## WRITTEN INSTRUCTION:
Print all of the lines exactly. Any picture among them stays out.

## SUPPLIED MATERIAL:
• • • • •

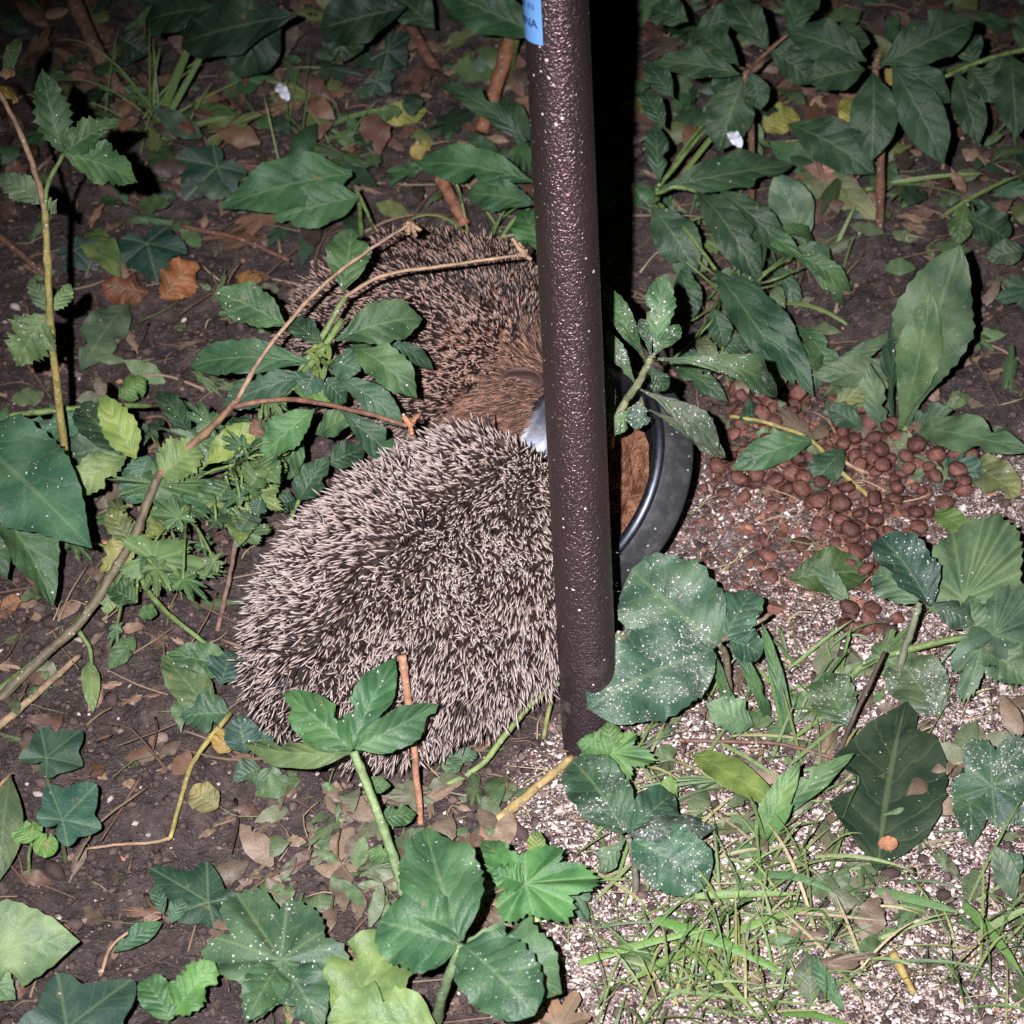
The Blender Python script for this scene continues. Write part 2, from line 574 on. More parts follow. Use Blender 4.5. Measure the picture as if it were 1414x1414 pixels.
# ------------------------------------------------------------------ tipped bowl
bc = G(795, 655, .056)
BS = .94
bowl = thing("pet_bowl", "small steel feeding bowl with black rubber foot, tipped behind the pole", "bowl", bc)
baxis = nrm([-1.1, -.42, 1.0])
bowl.rotation_mode = "QUATERNION"
bowl.rotation_quaternion = Vector((0, 0, 1)).rotation_difference(Vector(baxis))
bowl["origin"] = [0.0, 0.0, 0.0]


def lathe(name, prof, mat, parent, segs=72):
    v = [(BS * r * math.cos(2 * math.pi * k / segs), BS * r * math.sin(2 * math.pi * k / segs), BS * z) for r, z in prof for k in range(segs)]
    f = [[i * segs + k, i * segs + (k + 1) % segs, (i + 1) * segs + (k + 1) % segs, (i + 1) * segs + k]
         for i in range(len(prof) - 1) for k in range(segs)]
    return mesh_obj(name, v, f, mat, parent)


RB = .060
lathe("steel_dish", [(.001, -.022), (.040, -.022), (.052, -.019), (.060, -.011), (.0640, -.003), (.0662, 0), (.0690, .0016), (.0718, .0013), (.0737, -.0006), (.0735, -.003), (.0722, -.0044)], M["steel"], bowl)
lathe("rubber_foot", [(.0722, -.0040), (.0738, -.006), (.0750, -.014), (.0760, -.021), (.0764, -.0245), (.0758, -.0265), (.070, -.027), (.060, -.0255), (.001, -.025)], M["rubber"], bowl)
# food lying in the dish: a lumpy disc
v, f = [(0, 0, -.012)], []
nr, na = 12, 48
for i in range(1, nr + 1):
    for k in range(na):
        a = 2 * math.pi * k / na
        r = .0470 * i / nr
        x, y = r * math.cos(a), r * math.sin(a)
        z = -.0190 + .013 * (vnoise(x * 130 + 9, y * 130 + 9) - .3) * (1 if i < nr else .2) + .006 * np.clip(math.cos(a) * r / .05, -1, 1)
        v.append((x, y, float(z)))
f = [[0, 1 + k, 1 + (k + 1) % na] for k in range(na)]
f += [[1 + i * na + k, 1 + i * na + (k + 1) % na, 1 + (i + 1) * na + (k + 1) % na, 1 + (i + 1) * na + k] for i in range(nr - 1) for k in range(na)]
mesh_obj("food", v, [q[::-1] if False else q for q in f], M["food"], bowl)

# ------------------------------------------------------------------ hedgehogs
PROF = np.array([  # x, half width, top, bottom (fractions of body length)
    (-.500, .020, .150, .110), (-.485, .100, .225, .080), (-.455, .175, .300, .055), (-.40, .245, .368, .035),
    (-.32, .300, .420, .022), (-.20, .340, .458, .018), (-.06, .352, .470, .018), (.06, .340, .455, .020),
    (.16, .300, .415, .030), (.24, .238, .352, .046), (.31, .172, .288, .062), (.37, .122, .238, .075),
    (.425, .080, .192, .088), (.465, .050, .160, .096), (.49, .032, .143, .102), (.503, .012, .132, .108)])


def prof(x):
    return [np.interp(x, PROF[:, 0], PROF[:, i]) for i in (1, 2, 3)]


HUNCH = 0.0


def surf(x, th, wide, high):
    """body surface, th = 0 at the top of the back"""
    w_, t_, b_ = prof(x)
    w_ = w_ * wide; t_ = t_ * high * (1 + HUNCH * np.exp(-((x - .2) / .13) ** 2))
    cz, hz = (t_ * .46 + b_ * .54), None
    z = np.where(np.cos(th) > 0, cz + (t_ - cz) * np.cos(th), cz + (cz - b_) * np.cos(th))
    y = w_ * np.sign(np.sin(th)) * np.abs(np.sin(th)) ** .92
    return np.stack([x + 0 * y, y, z], -1)


def surf_n(x, th, wide, high):
    e = 1e-3
    a = surf(x + e, th, wide, high) - surf(x - e, th, wide, high)
    b = surf(x, th + e, wide, high) - surf(x, th - e, wide, high)
    return nrm(np.cross(a, b)), nrm(a), nrm(b)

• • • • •

## EXPECTED ANSWER:
The Blender Python script for this scene continues. Write part 2, from line 574 on. More parts follow. Use Blender 4.5. Measure the picture as if it were 1414x1414 pixels.
# ------------------------------------------------------------------ tipped bowl
bc = G(795, 655, .056)
BS = .94
bowl = thing("pet_bowl", "small steel feeding bowl with black rubber foot, tipped behind the pole", "bowl", bc)
baxis = nrm([-1.1, -.42, 1.0])
bowl.rotation_mode = "QUATERNION"
bowl.rotation_quaternion = Vector((0, 0, 1)).rotation_difference(Vector(baxis))
bowl["origin"] = [0.0, 0.0, 0.0]


def lathe(name, prof, mat, parent, segs=72):
    v = [(BS * r * math.cos(2 * math.pi * k / segs), BS * r * math.sin(2 * math.pi * k / segs), BS * z) for r, z in prof for k in range(segs)]
    f = [[i * segs + k, i * segs + (k + 1) % segs, (i + 1) * segs + (k + 1) % segs, (i + 1) * segs + k]
         for i in range(len(prof) - 1) for k in range(segs)]
    return mesh_obj(name, v, f, mat, parent)


RB = .060
lathe("steel_dish", [(.001, -.022), (.040, -.022), (.052, -.019), (.060, -.011), (.0640, -.003), (.0662, 0), (.0690, .0016), (.0718, .0013), (.0737, -.0006), (.0735, -.003), (.0722, -.0044)], M["steel"], bowl)
lathe("rubber_foot", [(.0722, -.0040), (.0738, -.006), (.0750, -.014), (.0760, -.021), (.0764, -.0245), (.0758, -.0265), (.070, -.027), (.060, -.0255), (.001, -.025)], M["rubber"], bowl)
# food lying in the dish: a lumpy disc
v, f = [(0, 0, -.012)], []
nr, na = 12, 48
for i in range(1, nr + 1):
    for k in range(na):
        a = 2 * math.pi * k / na
        r = .0470 * i / nr
        x, y = r * math.cos(a), r * math.sin(a)
        z = -.0190 + .013 * (vnoise(x * 130 + 9, y * 130 + 9) - .3) * (1 if i < nr else .2) + .006 * np.clip(math.cos(a) * r / .05, -1, 1)
        v.append((x, y, float(z)))
f = [[0, 1 + k, 1 + (k + 1) % na] for k in range(na)]
f += [[1 + i * na + k, 1 + i * na + (k + 1) % na, 1 + (i + 1) * na + (k + 1) % na, 1 + (i + 1) * na + k] for i in range(nr - 1) for k in range(na)]
mesh_obj("food", v, [q[::-1] if False else q for q in f], M["food"], bowl)

# ------------------------------------------------------------------ hedgehogs
PROF = np.array([  # x, half width, top, bottom (fractions of body length)
    (-.500, .020, .150, .110), (-.485, .100, .225, .080), (-.455, .175, .300, .055), (-.40, .245, .368, .035),
    (-.32, .300, .420, .022), (-.20, .340, .458, .018), (-.06, .352, .470, .018), (.06, .340, .455, .020),
    (.16, .300, .415, .030), (.24, .238, .352, .046), (.31, .172, .288, .062), (.37, .122, .238, .075),
    (.425, .080, .192, .088), (.465, .050, .160, .096), (.49, .032, .143, .102), (.503, .012, .132, .108)])


def prof(x):
    return [np.interp(x, PROF[:, 0], PROF[:, i]) for i in (1, 2, 3)]


HUNCH = 0.0


def surf(x, th, wide, high):
    """body surface, th = 0 at the top of the back"""
    w_, t_, b_ = prof(x)
    w_ = w_ * wide; t_ = t_ * high * (1 + HUNCH * np.exp(-((x - .2) / .13) ** 2))
    cz, hz = (t_ * .46 + b_ * .54), None
    z = np.where(np.cos(th) > 0, cz + (t_ - cz) * np.cos(th), cz + (cz - b_) * np.cos(th))
    y = w_ * np.sign(np.sin(th)) * np.abs(np.sin(th)) ** .92
    return np.stack([x + 0 * y, y, z], -1)


def surf_n(x, th, wide, high):
    e = 1e-3
    a = surf(x + e, th, wide, high) - surf(x - e, th, wide, high)
    b = surf(x, th + e, wide, high) - surf(x, th - e, wide, high)
    return nrm(np.cross(a, b)), nrm(a), nrm(b)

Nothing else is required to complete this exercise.